Amidst the proposed mining tax and the ripple effects of the global financial crisis, Western Australian companies servicing the mining and resource sector are cautiously optimistic in their outlook for the 2011 financial year.
Amidst the proposed mining tax and the ripple effects of the global financial crisis, Western Australian companies servicing the mining and resource sector are cautiously optimistic in their outlook for the 2011 financial year.
With the reporting season firmly in motion, companies such as Clough and Monadelphous are noting sizable order books and positive views into the future, putting this down to diversifying the capabilities of the organisations and serviceable markets.
Clough said it made significant progress in the implementation of the strategy as an engineering, procurement and construction contractor to the oil and gas industry.
Clough’s chief executive John Smith said he expects current oil prices and the recovery in the financial markets to stimulate offshore oil and gas projects and return the subsea sector to growth, an area it has invested heavily in to extend its capabilities.
“Investments to strengthen Clough’s participation in the subsea and marine construction sector included the acquisition of Ocean Flow International, a Houston-based deepwater engineering specialist and invested in Peritus International, a subsea, pipelines and floating structures engineering specialist,” Clough said.
Monadelphous has had a similar attitude to overcoming the challenges posed by the market’s current state of play.
On the last day of the 2010 financial year, Monadelphous purchased KT Pipeline Services, expanding its service capabilities in the infrastructure market.
The tactic was a successful one, with KT Pipeline services securing a major contract valued at $85 million with Chevron for the Gorgon Gas Project.
A day later, Monadelphous announced the establishment of its infrastructure division consisting of water and wastewater treatment, solid waste management and transmission pipelines.
RCR Tomlinson, which services blue-chip clients, quoted an increase in its order book of 22 per cent to $300 million for the 2009-10 financial year.

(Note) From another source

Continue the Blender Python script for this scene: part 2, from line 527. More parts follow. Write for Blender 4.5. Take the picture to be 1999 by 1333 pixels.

The company’s chief executive Paul Dalgleish said after recording positive results for last financial year, RCR will look towards implementing its strategic initiatives within its four businesses of mining, energy, resources and power.
While most companies relay positive outlooks for the year ahead, others are more modest in their predictions.
Perth-based AusGroup expects its activity levels to remain challenging in core markets for the first half of the current financial year.
“The group’s fabrication and manufacturing businesses will continue to be challenged due to low activity levels and ongoing strong competitive pressure from low-cost country competitors,” AusGroup said.
However, the company was bullish about the second half of the year.
“The group’s tender activity is expected to increase strongly in the second half of FY2011 in Western Australia.”
Lycopodium was another Perth company to remain modest in its projections for the 2011 financial year, saying while there are a number of feasibility studies in its pipeline, the prospect of select projects continuing into the execution phase is subject to favourable market conditions.